Semejante lío empujó al Gobierno a adoptar medidas drásticas. De Villepin autorizó entonces a los alcaldes a decretar el toque de queda, y el martes 8 de noviembre se dictó el estado de emergencia, una medida de la que se había echado mano por última vez en 1984, tras los disturbios en la isla de Nueva Caledonia, en el Pacífico Sur. Esta situación permitió a los prefectos ordenar registros domiciliarios, implantar toques de queda, cerrar locales, dictar confinamientos y poner multas de hasta 4.000 dólares. El jueves pasado, Sarkozy fue más allá. Solicitó la expulsión del país de 120 jóvenes, y el 73% de los franceses lo respaldó. Para entonces ardían carros en Berlín y en Lisboa.

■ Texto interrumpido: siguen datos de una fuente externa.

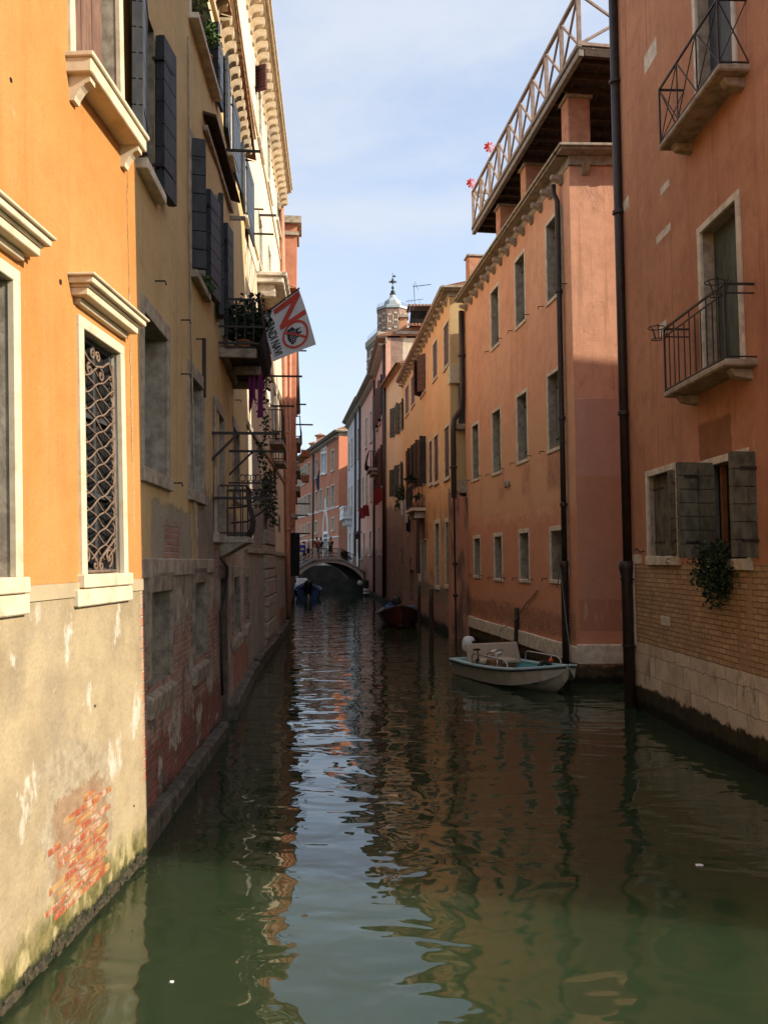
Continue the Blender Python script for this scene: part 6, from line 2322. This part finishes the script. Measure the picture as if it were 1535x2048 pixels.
mb.beam(cw, bt.P(1.68, .42, .48), .035)
mb.build('steering_wheel', M['chrome'], bt.t, smooth=False)
for sd_ in (-1, 1):
    mb = MB()
    xa, xb = 1.15, 2.55
    y = lambda x: sd_ * .72
    mb.tube([bt.P(xa, sd_ * .72, .38), bt.P(xa + .02, sd_ * .72, .56), bt.P(xa + .10, sd_ * .72, .60), bt.P(xb - .12, sd_ * .70, .60), bt.P(xb, sd_ * .69, .55), bt.P(xb + .06, sd_ * .68, .42)], .016, 7)
    mb.tube([bt.P((xa + xb) / 2 + .35, sd_ * .70, .60), bt.P((xa + xb) / 2 + .35, sd_ * .70, .38)], .013, 6)
    mb.build('grab_rail', M['chrome'], bt.t, smooth=True)
mb = MB()
mb.beam(bt.P(1.35, .66, .45), bt.P(1.30, .66, .70), .03)
mb.beam(bt.P(1.30, .60, .70), bt.P(1.30, .76, .70), .04)
mb.beam(bt.P(1.30, .66, .40), bt.P(1.30, .66, .5), .08)
mb.build('throttle', M['rubber'], bt.t)
mb = MB()
mb.tube_rings([(bt.P(-.24, 0, z) + bt.f * dx, r) for z, r, dx in ((.46, .10, 0), (.50, .16, -.01), (.60, .17, -.02), (.74, .155, -.02), (.82, .12, -.01), (.845, .06, 0))], 14)
mo = mb.build('outboard_motor', M['white'], bt.t, smooth=True)
mb = MB()
mb.hexa([bt.P(-.30, -.05, -.5), bt.P(-.16, -.05, -.5), bt.P(-.16, .05, -.5), bt.P(-.30, .05, -.5), bt.P(-.32, -.06, .46), bt.P(-.14, -.06, .46), bt.P(-.14, .06, .46), bt.P(-.32, .06, .46)])
mb.box(bt.P(-.10, 0, .40), (.2, .2, .1))
mb.build('motor_leg', M['rubber'], mo, bevel=.01)
mb = MB()
c_ = bt.P(-.08, -.07, .70)
mb.hexa([bt.P(-.085, -.11, .68), bt.P(-.07, -.11, .68), bt.P(-.07, .0, .68), bt.P(-.085, .0, .68), bt.P(-.085, -.10, .75), bt.P(-.07, -.10, .75), bt.P(-.07, .0, .75), bt.P(-.085, .0, .75)])
mb.build('motor_vent', M['rubber'], mo)
tf = thing('fender', bt.P(2.35, -.42, .16), 'black rubber fender with an orange float lying in the dinghy', 'fender')
mb = MB()
cf = bt.P(2.35, -.42, .33)
mb.tube([cf + (bt.r * math.cos(a) + UP * math.sin(a)) * .15 for a in np.linspace(0, 6.283, 19)[:-1]], .05, 8, closed=True)
mb.build('tyre', M['rubber'], tf, smooth=True)
mb = MB()
mb.tube_rings([(bt.P(2.3, -.62, .50 + dz), r) for dz, r in ((-.05, .02), (-.03, .045), (0, .055), (.03, .045), (.05, .02))], 10)
mb.build('float', simple_mat('orange_float', (.75, .12, .03), (.65, .09, .02), 5, .5), tf, smooth=True)
mb = MB()
mb.tube([bt.P(2.3, -.62, .45), bt.P(2.35, -.6, .3), bt.P(2.4, -.5, .2)], .03, 6)
mb.build('cord', M['green'], tf)

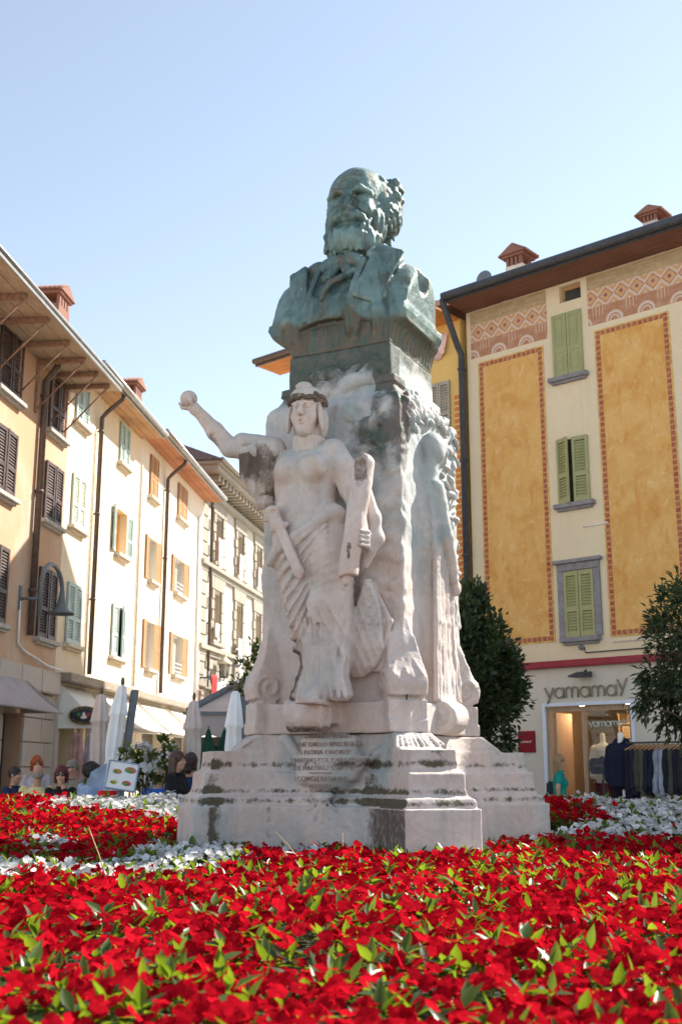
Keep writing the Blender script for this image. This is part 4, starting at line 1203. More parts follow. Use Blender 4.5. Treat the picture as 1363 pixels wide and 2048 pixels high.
for sx, sy in corners:
    e = np.array((sx * S2, sy * S2)); f = np.array((-sy * S2, sx * S2))
    def blk(X, Y, Z, e=e, f=f):
        r = X * e[0] + Y * e[1]; q = np.abs(X * f[0] + Y * f[1])
        lip = np.where(Z < 1.73, 0.955, 0.94)
        d = np.maximum(np.maximum(r - lip, q - 0.155), np.maximum(1.634 - Z, Z - 1.872))
        vol = np.maximum(np.sqrt((r - 0.835) ** 2 + (Z - 1.995) ** 2) - 0.128, q - 0.152)
        rr = np.interp(Z[0, 0, :], [1.95, 2.05, 2.10, 2.16, 2.24, 2.36, 2.6], [0.95, 0.945, 0.925, 0.895, 0.868, 0.848, 0.79])[None, None, :]
        ww = np.interp(Z[0, 0, :], [1.95, 2.1, 2.25, 2.4, 2.6], [0.15, 0.148, 0.125, 0.08, 0.02])[None, None, :]
        fl = np.maximum(np.maximum(r - rr, q - ww), np.maximum(1.9 - Z, Z - 2.6))
        return np.minimum(np.minimum(d, vol), fl).astype(np.float32)
    c = e * 0.7
    Sv.op(blk, (min(0, 1.3 * e[0]) , min(0, 1.3 * e[1]), 1.634), (max(0, 1.3 * e[0]), max(0, 1.3 * e[1]), 2.62), 0.02)
    for sg in (-1, 1):                                     # spirals on the console flanks
        sp = []
        for t in np.linspace(0, 1, 22):
            g = -1.2 + t * 8.6; rad = 0.108 * (1 - 0.78 * t)
            r = 0.835 + rad * math.cos(g); z = 1.995 + rad * math.sin(g)
            p = e * r + f * sg * 0.150
            sp.append((p[0], p[1], z))
        for i in range(21): Sv.cap(sp[i], sp[i + 1], 0.016, 0.016, 0.008)
    for i_, q in enumerate((-0.12, -0.085, -0.05, -0.01, 0.03, 0.07, 0.11)):      # leaf tips on the shoulder of the scroll
        p0 = e * 0.885 + f * q * 0.6; p1 = e * 0.945 + f * q
        Sv.cap((p0[0], p0[1], 2.17 - 0.02 * (i_ % 2)), (p1[0], p1[1], 2.06 - 0.03 * (i_ % 3)), 0.008, 0.017, 0.012)
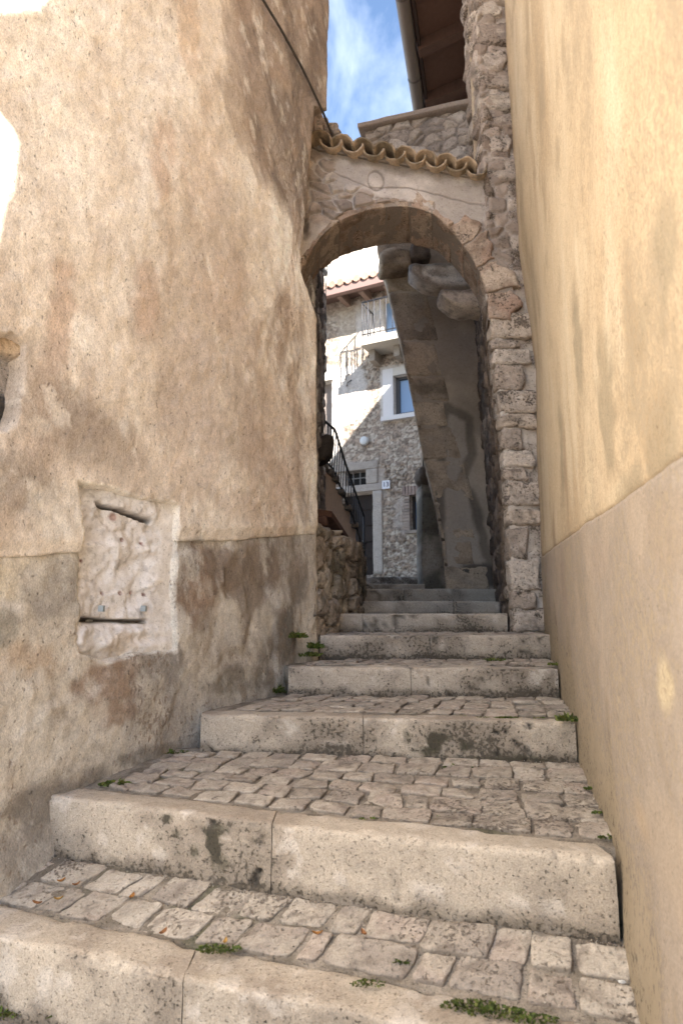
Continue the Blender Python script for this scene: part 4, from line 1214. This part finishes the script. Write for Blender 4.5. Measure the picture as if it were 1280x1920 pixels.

Todo esta situación ha puesto de presente el pobre resultado del modelo de integración francés respecto de los jóvenes hijos de inmigrantes de Argelia, Marruecos o Túnez. Se sienten marginados y lo están. Las cifras lo demuestran (ver recuadro). Como dijo Alain Duhamel, analista del diario de izquierda Libération, «la República Francesa quería demostrarle al mundo que con su laicidad, su lengua, su pasado, sus valores universales y su Estado, era capaz de metamorfosear a cualquier extranjero, viniese de donde viniese e independientemente del color de su piel y de sus creencias, en un galo bigotudo, patriota y gruñón. Por mucho tiempo, miró por encima del hombro a los países con un modelo multicultural (léase Estados Unidos). Pero hoy le ha tocado el turno de llorar sobre su modelo incendiado».
LOS MAGREBÍES
Pese a que Francia ha pretendido que los 4,3 millones de inmigrantes magrebíes (Marruecos, Argelia, Libia o Túnez, principalmente) se sientan tan franceses como los demás 57 millones de habitantes, las estadísticas prueban que esto no ha sido así. Mientras que el porcentaje de desempleo nacional es del 9,8, el de esos inmigrantes alcanza el 17,4. Martine Mavroidis, profesora de una escuela pública cerca de París, donde hay muchos magrebíes, señaló al diario madrileño El País que los muchachos saben que su currículo no servirá de nada si lo firman con su verdadero nombre. «Da igual si tienen matrícula de honor. Si al principio escriben ‘Mohamed’, saben que el currículo irá a la basura», puntualiza.